Emergent symmetry in a two-Higgs-doublet model from quantum information and nonstabiliserness

TL;DR

This paper explores how quantum information principles reveal an emergent SO(8) symmetry in a two-Higgs-doublet model's scalar potential through analysis of scattering processes as a four-qubit system.

Contribution

It extends previous work by analyzing all scattering channels with quantum information theory, revealing symmetry conditions and the role of entanglement and non-stabiliserness in the model.

Findings

Emergent SO(8) symmetry in the scalar potential for arbitrary initial states.

Smaller SU(2)_R symmetry when initial states have definite isospin.

Entanglement between isospin and flavour subspaces due to Bose symmetry.

Abstract

Studies of scattering processes in scalar models with two Higgs doublets have recently hinted at a connection between the absence of flavour-space entanglement in $\Phi^+\Phi^0$ scattering and an emergent $\mathrm{SO}(8)$ symmetry in the scalar potential. We extend the analysis to all scattering channels with two particles in the external states by treating the process as a four-qubit system in the weak isospin and flavour subspaces of the $2$-particle state.

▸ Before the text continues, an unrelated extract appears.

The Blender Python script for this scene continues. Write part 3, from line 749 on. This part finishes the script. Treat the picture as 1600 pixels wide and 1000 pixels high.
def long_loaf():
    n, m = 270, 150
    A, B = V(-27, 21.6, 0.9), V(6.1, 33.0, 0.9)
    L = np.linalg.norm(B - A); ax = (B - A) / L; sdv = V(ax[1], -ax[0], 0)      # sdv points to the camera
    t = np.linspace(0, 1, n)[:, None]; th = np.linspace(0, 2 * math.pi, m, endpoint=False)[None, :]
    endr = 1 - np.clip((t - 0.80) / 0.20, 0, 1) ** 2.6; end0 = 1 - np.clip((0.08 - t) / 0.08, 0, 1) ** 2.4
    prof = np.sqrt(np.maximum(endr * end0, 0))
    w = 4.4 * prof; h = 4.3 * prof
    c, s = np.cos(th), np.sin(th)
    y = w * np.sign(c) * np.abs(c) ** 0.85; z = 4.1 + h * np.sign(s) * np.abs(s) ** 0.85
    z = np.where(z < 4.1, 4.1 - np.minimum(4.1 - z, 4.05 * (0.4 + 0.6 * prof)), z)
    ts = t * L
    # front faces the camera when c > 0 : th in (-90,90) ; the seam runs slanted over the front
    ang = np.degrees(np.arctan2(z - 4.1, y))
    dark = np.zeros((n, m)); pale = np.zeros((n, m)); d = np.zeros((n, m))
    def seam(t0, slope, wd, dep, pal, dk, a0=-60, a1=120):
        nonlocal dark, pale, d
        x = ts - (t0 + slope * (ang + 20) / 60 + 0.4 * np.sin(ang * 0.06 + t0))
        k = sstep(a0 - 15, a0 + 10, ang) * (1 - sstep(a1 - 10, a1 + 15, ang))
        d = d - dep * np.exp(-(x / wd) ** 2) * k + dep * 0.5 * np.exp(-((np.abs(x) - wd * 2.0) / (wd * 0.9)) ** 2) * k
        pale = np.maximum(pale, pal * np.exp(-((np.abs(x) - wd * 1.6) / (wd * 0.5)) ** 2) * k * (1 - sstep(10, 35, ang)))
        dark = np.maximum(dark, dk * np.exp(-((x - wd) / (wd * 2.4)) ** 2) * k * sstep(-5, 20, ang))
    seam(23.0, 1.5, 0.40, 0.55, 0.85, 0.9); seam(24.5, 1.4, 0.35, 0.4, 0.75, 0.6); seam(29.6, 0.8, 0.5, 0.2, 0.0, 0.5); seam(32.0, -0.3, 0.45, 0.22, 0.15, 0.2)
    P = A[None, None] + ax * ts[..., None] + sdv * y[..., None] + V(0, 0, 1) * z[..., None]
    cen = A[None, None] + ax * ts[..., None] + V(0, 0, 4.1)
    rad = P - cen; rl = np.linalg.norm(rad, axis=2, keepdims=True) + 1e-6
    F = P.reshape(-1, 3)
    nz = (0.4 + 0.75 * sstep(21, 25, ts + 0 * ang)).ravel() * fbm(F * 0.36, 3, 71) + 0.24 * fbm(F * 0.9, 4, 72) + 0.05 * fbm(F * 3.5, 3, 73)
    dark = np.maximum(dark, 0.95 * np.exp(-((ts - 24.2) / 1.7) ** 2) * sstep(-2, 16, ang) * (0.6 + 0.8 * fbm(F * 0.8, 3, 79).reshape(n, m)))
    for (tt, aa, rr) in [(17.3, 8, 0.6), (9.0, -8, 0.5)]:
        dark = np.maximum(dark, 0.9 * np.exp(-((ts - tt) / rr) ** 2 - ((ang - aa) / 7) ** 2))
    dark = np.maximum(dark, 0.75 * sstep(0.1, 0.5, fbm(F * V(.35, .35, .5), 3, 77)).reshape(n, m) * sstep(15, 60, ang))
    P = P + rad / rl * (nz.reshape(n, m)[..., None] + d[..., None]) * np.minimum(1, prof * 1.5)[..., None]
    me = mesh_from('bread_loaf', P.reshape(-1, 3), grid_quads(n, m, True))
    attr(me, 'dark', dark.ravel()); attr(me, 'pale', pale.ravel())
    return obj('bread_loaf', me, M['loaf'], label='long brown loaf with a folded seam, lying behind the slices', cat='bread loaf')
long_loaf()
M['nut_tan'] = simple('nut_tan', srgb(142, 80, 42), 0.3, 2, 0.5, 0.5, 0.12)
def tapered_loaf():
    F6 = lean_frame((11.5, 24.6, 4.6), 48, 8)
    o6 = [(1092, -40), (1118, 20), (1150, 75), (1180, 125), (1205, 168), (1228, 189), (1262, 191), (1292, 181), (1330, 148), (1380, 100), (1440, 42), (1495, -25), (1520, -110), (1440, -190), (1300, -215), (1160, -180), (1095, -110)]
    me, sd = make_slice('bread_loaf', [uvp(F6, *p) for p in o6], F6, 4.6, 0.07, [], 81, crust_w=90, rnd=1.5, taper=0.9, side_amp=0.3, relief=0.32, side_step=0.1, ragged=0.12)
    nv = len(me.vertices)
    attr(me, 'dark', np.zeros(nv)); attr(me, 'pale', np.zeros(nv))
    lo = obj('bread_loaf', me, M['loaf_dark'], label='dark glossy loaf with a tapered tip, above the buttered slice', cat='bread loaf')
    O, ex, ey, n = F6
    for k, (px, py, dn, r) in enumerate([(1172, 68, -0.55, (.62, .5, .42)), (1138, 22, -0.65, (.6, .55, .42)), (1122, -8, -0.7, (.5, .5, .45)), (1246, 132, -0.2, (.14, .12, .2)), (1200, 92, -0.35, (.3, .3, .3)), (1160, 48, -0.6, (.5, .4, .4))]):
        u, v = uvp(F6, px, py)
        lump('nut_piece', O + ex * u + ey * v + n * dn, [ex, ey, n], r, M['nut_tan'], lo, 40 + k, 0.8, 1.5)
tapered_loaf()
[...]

We work with a generic quantum information-theoretic principle encoded by the commutativity of the initial state density matrix with the transition matrix (at leading order in perturbation theory). This yields a special case of the entanglement minimisation conditions previously derived in the literature, and we interpret the principle in terms of the conservation of non-stabiliserness (or magic). Working at leading order in the quartic couplings, we find a consistent set of conditions that implies an $\mathrm{SO}(8)$ symmetry on the quartic part of the potential for scattering an arbitrary initial state, but a smaller $\mathrm{SU}(2)_R$ symmetry when the initial state is chosen to have definite isospin. This follows by accounting for Bose symmetry in the initial state, which introduces entanglement between the isospin and flavour subspaces.